Au final, c'est vraiment un voyage qu'aura accompli Chihiro. Et le retour est impossible : même si l'élastique à cheveux nous rappelle à la fin que tout est vrai, le tunnel d'entrée a changé, comme pour dire que la brèche qui s'était ouverte est désormais refermée. Je repense aussi aux trois tunnels qui aboutissent à la première salle, la "gare" du début : ont-ils pris le même tunnel à l'aller et au retour ?...
Le sans-visage
Miyazaki a lui-même déclaré qu'il représentait la libido qui sommeillait en chacun de nous, quand nous lui laissons libre cours.
Observons qu'au début, on va reprocher à Chihiro d'avoir laissé entrer un "sans-visage", et on pense alors que ce type de créature doit être reconnu comme dangereux. Pourtant, dès qu'il commence à aligner l'oseille, plus personne ne s'en méfie, il est accepté comme les autres... son apparence a pourtant à peine changé : il a juste gagné en poids et en cheveux ! Éloquent, non ?... Cette perruque ridicule (qu'il a piquée à la grenouille), c'est un costard, une cravate.
Pour moi il s'agit simplement d'un pauvre type, d'un "sans-nom" qu'on ne saurait laisser entrer dans un établissement d'un tel standing.
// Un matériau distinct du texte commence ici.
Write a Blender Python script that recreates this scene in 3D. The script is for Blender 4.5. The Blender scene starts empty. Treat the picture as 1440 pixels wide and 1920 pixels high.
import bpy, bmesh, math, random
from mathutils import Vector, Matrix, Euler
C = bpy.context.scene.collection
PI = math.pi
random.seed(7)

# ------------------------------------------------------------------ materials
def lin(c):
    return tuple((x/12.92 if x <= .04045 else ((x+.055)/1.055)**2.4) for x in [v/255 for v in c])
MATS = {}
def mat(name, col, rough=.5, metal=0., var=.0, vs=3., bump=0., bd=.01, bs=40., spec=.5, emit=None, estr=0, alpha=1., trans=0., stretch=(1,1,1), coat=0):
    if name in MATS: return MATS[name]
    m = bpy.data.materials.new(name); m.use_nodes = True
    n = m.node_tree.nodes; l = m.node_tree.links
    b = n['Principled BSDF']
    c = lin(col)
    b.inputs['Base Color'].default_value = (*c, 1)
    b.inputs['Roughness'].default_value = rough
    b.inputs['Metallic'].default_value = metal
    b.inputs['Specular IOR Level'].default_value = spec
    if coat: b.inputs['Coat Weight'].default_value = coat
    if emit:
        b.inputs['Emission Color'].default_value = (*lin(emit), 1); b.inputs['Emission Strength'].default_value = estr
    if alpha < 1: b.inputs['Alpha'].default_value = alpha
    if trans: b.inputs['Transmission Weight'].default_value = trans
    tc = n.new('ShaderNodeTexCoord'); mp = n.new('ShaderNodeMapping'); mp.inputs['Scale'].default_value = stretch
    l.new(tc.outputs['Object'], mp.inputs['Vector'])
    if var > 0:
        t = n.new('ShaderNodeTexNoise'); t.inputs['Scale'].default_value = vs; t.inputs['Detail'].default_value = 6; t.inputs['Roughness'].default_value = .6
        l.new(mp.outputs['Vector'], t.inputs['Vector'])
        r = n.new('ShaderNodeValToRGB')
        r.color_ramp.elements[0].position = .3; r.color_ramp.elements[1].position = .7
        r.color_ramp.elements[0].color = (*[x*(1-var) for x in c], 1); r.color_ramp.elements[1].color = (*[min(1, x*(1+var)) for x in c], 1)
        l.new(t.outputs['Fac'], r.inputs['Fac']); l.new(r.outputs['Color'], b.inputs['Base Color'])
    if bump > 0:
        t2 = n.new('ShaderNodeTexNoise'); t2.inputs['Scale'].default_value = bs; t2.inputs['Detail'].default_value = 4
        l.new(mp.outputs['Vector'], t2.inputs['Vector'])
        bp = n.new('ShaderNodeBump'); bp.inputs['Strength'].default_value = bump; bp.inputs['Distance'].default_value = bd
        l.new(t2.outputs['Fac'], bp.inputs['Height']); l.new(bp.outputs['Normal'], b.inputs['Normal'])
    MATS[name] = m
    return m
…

Chihiro a pitié et lui montre la considération et le respect qui lui est dû, sans céder à ses avances. C'est justement ce comportement, inconnu du sans-visage, qui fait monter en lui un désir irrépressible (et malsain) pour la gamine ("Sen... je veux Sen...").
En fait, aveuglé par les codes du "système", ce pauvre mec ne comprend pas que ce qu'il recherche n'est pas le sexe, mais la tendresse, l'affection, la profondeur d'une vraie relation humaine qu'il va finalement trouver chez Zeniba grâce à Chihiro (d'ailleurs Zeniba a une phrase assez parlante à ce sujet à la fin il me semble, mais je l'ai oubliée). Avant cela, il va passer par une phase de violence qui va lui permettre de faire sa place dans le monde des Bains : il va littéralement croquer certaines personnes pour gravir les échelons, comprendre que l'argent lui offre tout (et c'est si facile pour lui d'en obtenir grâce à ses talents hors du commun !) - tout sauf l'affection dont il a besoin... et il finira par transgresser un peu trop les codes de la haute, comme tant d'autres aventuriers issus de milieux modestes finissent par le faire.
Voilà, c'est ce qui m'est venu pour le moment. On pourrait évoquer d'autres thématiques, notamment celle de la maturité, qui est magnifiquement traitée... je vous laisse développer si ça vous inspire, et je reviendrai peut-être plus tard, notamment quand j'aurai retrouvé quelques liens qui ont participé à faire bouillonner tout ça dans ma tête.